Bolts and Nuts

GordoSD

Well-known Member
A while back there was a post re wheel bolts for an M. Someone mentioned the 'correct police' and using original square head bolts. I am curious. A poll of sorts.
If you were buying a ground up restoration Farmall, would you prefer old, overstressed. corroded 'correct' bolts, or brand new stainless, or cad plated grade 8 fasteners everywhere possible.
My personal opinion is that I am not going to put a tractor back together with 60 year old, rusted through bolts. I do realize it's possible to order new manufactured grade 3 and 5 unplated dot head bolts. But for the same money I'm inclined to make the tractor BETTER than it was made originally.

Gordo
 
There are some bolts that are nice to have real dot bolts or the IH bolts. But the way i look at it when it comes to the hitch, wheels or other "stressed" areas i want to make sure its as strong as possible soo the new greade 8 zinc plated are going on! Saftey is paramount they way i look at it.

Andrew
 
The tractor aint going to be in any stress uses so why do i need new bolts. My oldest tractor that i have owned has a loader and gets used pretty regular and for the last25yrs has served just fine and never seen any bolts brake. Its a 46
 
I replaced all the bolts on the wheels as well as the ones holding the weights. I got some from OEM Tractor and some from Fastenal. I had to make some of them have the dot head which I used J B Weld to do.

One other thing I ran into is that all the nuts on the rear wheel bolts were heavy duty nuts. I didnt even know there was heavy duty nuts until then. Fastenal had them in stock.

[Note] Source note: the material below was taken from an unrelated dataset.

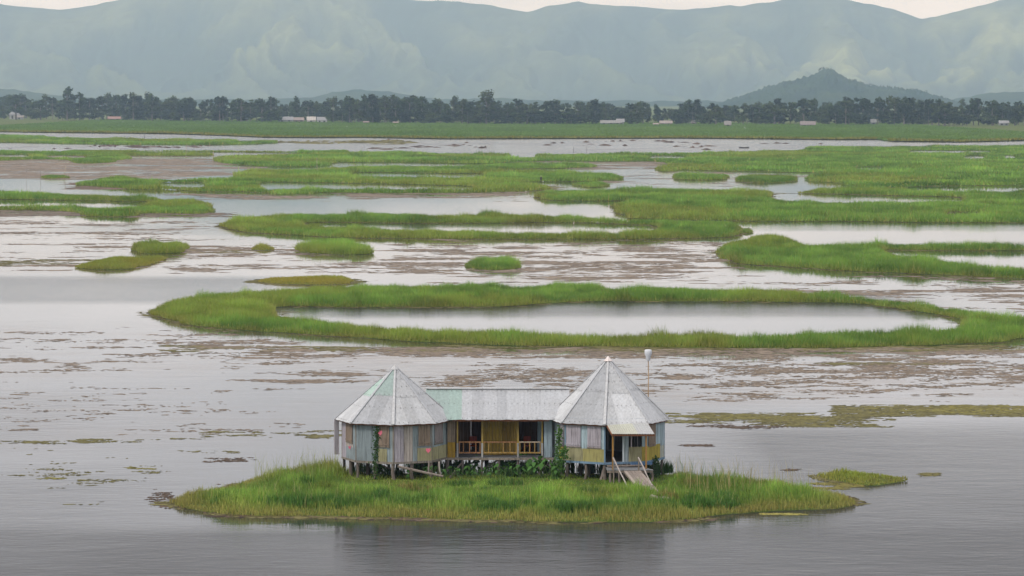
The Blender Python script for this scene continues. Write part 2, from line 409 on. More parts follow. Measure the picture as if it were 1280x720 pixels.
def island(label, hid, base, holes=(), h=0.95, dens=20, w=0.08, gold=0.0, rim=0.5, top=0.18, name='floating_island', hf=None, cap=170000, dark=0.0, group='floating grass islands on the lake', keep=None, n_mid=260, hh=None, rimw=1.1):
    hl = hh or (h * 0.90 + 0.15)
    out = outline(hid, base, hl); hs = [hole(bk, fr, hl, base) for bk, fr in holes]
    h = h * (0.88 if hh else 0.72)
    polys = [out] + hs
    lo, hi = out.min(0), out.max(0)
    Q = RNG.uniform(lo, hi, (n_mid * 4, 2))
    ok = inside(Q, out)
    for q in hs: ok &= ~inside(Q, q)
    Q = Q[ok]; dq = edge_dist(Q, polys) if len(Q) else np.zeros(0)
    Q = Q[dq > 0.4][:n_mid]
    pv = [Vector(p) for q in polys for p in q] + [Vector(p) for p in Q]
    ed = []; s = 0
    for q in polys:
        ed += [(s + i, s + (i + 1) % len(q)) for i in range(len(q))]; s += len(q)
    vo, _, fo, *_ = delaunay_2d_cdt(pv, ed, [], 0, 1e-4)
    VV = np.array([(v.x, v.y) for v in vo]); TT = np.array([f for f in fo])
    cen = VV[TT].mean(1); ok = inside(cen, out)
    for q in hs: ok &= ~inside(cen, q)
    TT = TT[ok]
    org = np.array([*out.mean(0), 0.0])
    dz = edge_dist(VV, polys)
    V3 = np.column_stack([VV, ground_z(dz, top) - (dz < 0.02) * 0.12])
    t3 = V3[TT]; flip = np.cross(t3[:, 1] - t3[:, 0], t3[:, 2] - t3[:, 0])[:, 2] < 0
    TT[flip] = TT[flip][:, ::-1]
    root = mesh_np(name, V3 - org, TT, M['mat'], smooth=True); root.location = org
    tag(root, label, 'island', group)
    # growth
    t3 = V3[TT]; ar = np.abs(np.cross(t3[:, 1, :2] - t3[:, 0, :2], t3[:, 2, :2] - t3[:, 0, :2])) / 2
    A = ar.sum(); far = org[1] > 250
    if far: dens *= 2.2; cap = int(cap * 1.6); w *= 0.72
    n = int(A * dens)
    if n > cap: w = w * math.sqrt(n / cap); n = cap
    ti = RNG.choice(len(TT), n, p=ar / A)
    r1 = np.sqrt(RNG.random(n)); r2 = RNG.random(n)
    P2 = (t3[ti, 0, :2] * (1 - r1)[:, None] + t3[ti, 1, :2] * (r1 * (1 - r2))[:, None] + t3[ti, 2, :2] * (r1 * r2)[:, None])
    if keep is not None: P2 = P2[keep(P2[:, 0], P2[:, 1])]; n = len(P2)
    dist = fast_dist(P2, polys)
    z = ground_z(dist, top) - 0.03
    D = org[1]; ls = max(1.0, D / 260.0)
    nA = fbm(P2[:, 0] / (5 * ls), P2[:, 1] / (9 * ls), 3); nB = fbm(P2[:, 0] / (1.5 * ls), P2[:, 1] / (2.4 * ls), 21, 3); nC = fbm(P2[:, 0] / (11 * ls), P2[:, 1] / (16 * ls), 55, 3)
    rimf = (1 - sstep(0.15, rimw * (1 + 0.7 * (nB - .5)), dist)) * rim
    hgt = h * (0.32 + 1.35 * nB) * (0.62 + 0.62 * RNG.random(n)) * (1 - 0.55 * rimf)
    if hf is not None: hgt = hgt * hf(P2[:, 0], P2[:, 1])
    nD = fbm(P2[:, 0] / (1.9 * ls), P2[:, 1] / (2.6 * ls), 77, 2); bush = sstep(0.60, 0.74, nD); hgt = hgt * (1 + 0.55 * bush)
    tall = RNG.random(n) > 0.985; hgt = np.where(tall, hgt * 1.45, hgt)
    f = np.clip((nA - 0.30) / 0.4, 0, 1)[:, None]; g2 = np.clip((nB - 0.30) / 0.42, 0, 1)[:, None]
    col = C_MID * (1 - f) + C_LIGHT * f
    col = col * (0.30 + 0.70 * g2) + C_DARK * (0.70 - 0.70 * g2)
    bt = (sstep(0.4, 0.6, fbm(P2[:, 0] / (6 * ls), P2[:, 1] / (6 * ls), 5, 2)) * 2 - 1)[:, None]; col = col * (1 + 0.30 * bush[:, None] * bt)
    gd = np.clip((nC - 0.56) / 0.14, 0, 1)[:, None] * 0.36 + gold
    gd = np.clip(gd + RNG.normal(0, 0.08, (n, 1)), 0, 1)
    col = col * (1 - gd) + C_GOLD * gd
    rr = np.clip(rimf[:, None] * (0.55 + 0.5 * RNG.random((n, 1))), 0, 0.85)
    col = col * (1 - rr) + C_DRY * 0.85 * rr
    dry = (RNG.random(n) > 0.95)[:, None]; col = np.where(dry, col * 0.35 + C_DRY * 0.75, col)
    vr = 0.16 if far else 0.36; col *= (1 - dark) * 1.36 * RNG.uniform(1 - vr, 1 + vr, (n, 1))
    V, T, C = blades(np.column_stack([P2, z]) - org, hgt, w * RNG.uniform(0.7, 1.4, n), col, not far)
    gr = mesh_np('grass', V, T, M['grass'], root, C); tag(gr, kind='stuff')
    ISL.append((root, polys)); return root, polys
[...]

Washers are also important to replace. After a washer is used one time I heard it looses 30% of its springability.
 
Gordo: Don't forget - grade 8 bolts are not always the best in every type application. In some cases bolts need to be a little softer so they can flex; grade 8 bolts are strong, but hard, and can break if continually put in an environment where flexing or a little "stretch" is required.
 
as I go through the tractor I inspect each bolt I use. If it is bad I replace and haveing a lathe I just turn my own heads to match the dot head. All lock washers get replaced no matter what they look like. Paul
 
Has anyone else had problems with removing plated bolts that have been in place a long time? I got to the point where if I do replace one and it is plated, I dip it in phosphoric acid to remove the plating and after cleaning it up, dipping it in steam cylinder oil(lard oil) before replacing it. I think the plating helps creat galvanic action and gets them really stuck. When I rebuilt my very rusty 10-20 I noticed a lot of the bolts unscrewed and the threads were great, even the ones in the radiator! I only twisted off a couple bolts on the whole tractor and they were on the manifold! I found out they used lard oil to cut threads back then. Steam oil contains lard oil and it is water compatable so if the tractor sits outside the bolts won"t rust up in the holes. Next time you are at a show where there is a steamer, talk to the guy, he may give you a quart of steam cyl oil, great stuff! Power plants use it also in the steam turbins.
 
Happy New Year Gordo,
Restoration is not the same as making it better.
If more function is needed, and the tractor will be used, Use the strongest and anti-seize as needed. If restored and intended for top dollar I would use the reproduced original bolts and be happy that IH used pretty good bolts to begin with. Wrong over dresses show tractors (unless intended to be hot rodded) are less desirable. JimN
 
If I should ever lose my mind and buy a 100 point, ground up restoration Farmall, I would insist on NOS dot head bolts. Otherwise I usually go with grade 5 or 8 and a little dab of neversieze. I'm a little skeptical of stainless bolts myself. Isn't the good stuff to hard to make nice threads ?

Greg
 
I posted about the wheel bolts, and some day hope to have my tractor restored to a "very nice looking" condition. It won't be 100% original because of wear and tear. I asked about the grade because I have a Fastenall dealer close by so it's convienient for me. And I consider those bolts to be critical for safety so I'd rather have them be in good condition than "correct". Having said that, as for the round dots on the original IH bolts, I would just solder on some dots to the heads of bolts for an authentic look if I wanted it to look original. Those dots are just a id mark and don't contributed to the strength or anything, but it would satisfy the rivet counters.